Was hat es mit den zwölf Körben auf sich? Die Zahl wurde sicherlich nicht zufällig erwähnt. Die zwölf Körbe stehen einmal für die zwölf Stämme Israels, aber vor allem stehen sie hier für die christliche Glaubensgemeinschaft, die in dieser Phase von den zwölf Aposteln repräsentiert wird. Es gibt einen vollen Korb für jeden Apostel. Hier steht: Wir versorgen uns, indem wir die anderen versorgen. Es wurde nicht ein Brot für die Apostel zurückgelegt, nicht einmal Jesus hat sich erst mal einen eigenen Teller gerichtet, sondern die Güter wurden gerecht auf alle verteilt, genau wie bei der Gnade Gottes (Mission) ohne Ansehen der Person oder der Stellung der Person. Das ist mit Sicherheit einer der schwierigsten Punkte des Auftrags zur Diakonie: Wir müssen den uns angeborenen Existenztrieb, der von uns unaufhörlich fordert, uns mit allen gegebenen Möglichkeiten abzusichern, auch und gerade gegen den Existenztrieb „der Anderen“, unter Kontrolle bekommen. Ja, im Grunde sollen wir uns in diesem Punkt selbst verleugnen, denn das geht gegen unsere menschliche Natur. Gegen die eigene Natur zu handeln dürfte für uns Normasterbliche im Alltag meist ein Ding der Unmöglichkeit sein.

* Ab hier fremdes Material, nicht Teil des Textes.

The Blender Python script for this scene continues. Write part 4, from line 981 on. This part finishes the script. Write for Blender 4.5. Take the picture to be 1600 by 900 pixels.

Ein Anfang wäre aber, uns bewusst zu machen, dass dieser Existenztrieb da ist und dass er uns von unserer Bestimmung abhält.

Und nein, ich glaube nicht, dass hier – wie man manchmal hört – von der geistlichen Sättigung die Rede ist; die fand davor durch die Lehren Jesu statt. Es geht hier wirklich um die materielle Welt. Gott sagt: Gebt, ohne zu zögern, so wie auch ich gebe, ohne zu zögern und ihr werdet Überfluss erleben. Dabei ist der Begriff Überfluss natürlich interpretierbar. Ich bin absolut sicher, dass Mutter Theresa den Begriff Überfluss ganz anders definiert hätte als jeder deutsche Bischof der letzten 60 Jahre – und das, obwohl alle an den selben Gott glauben und ihnen das selbe Evangelium verkündigt wurde.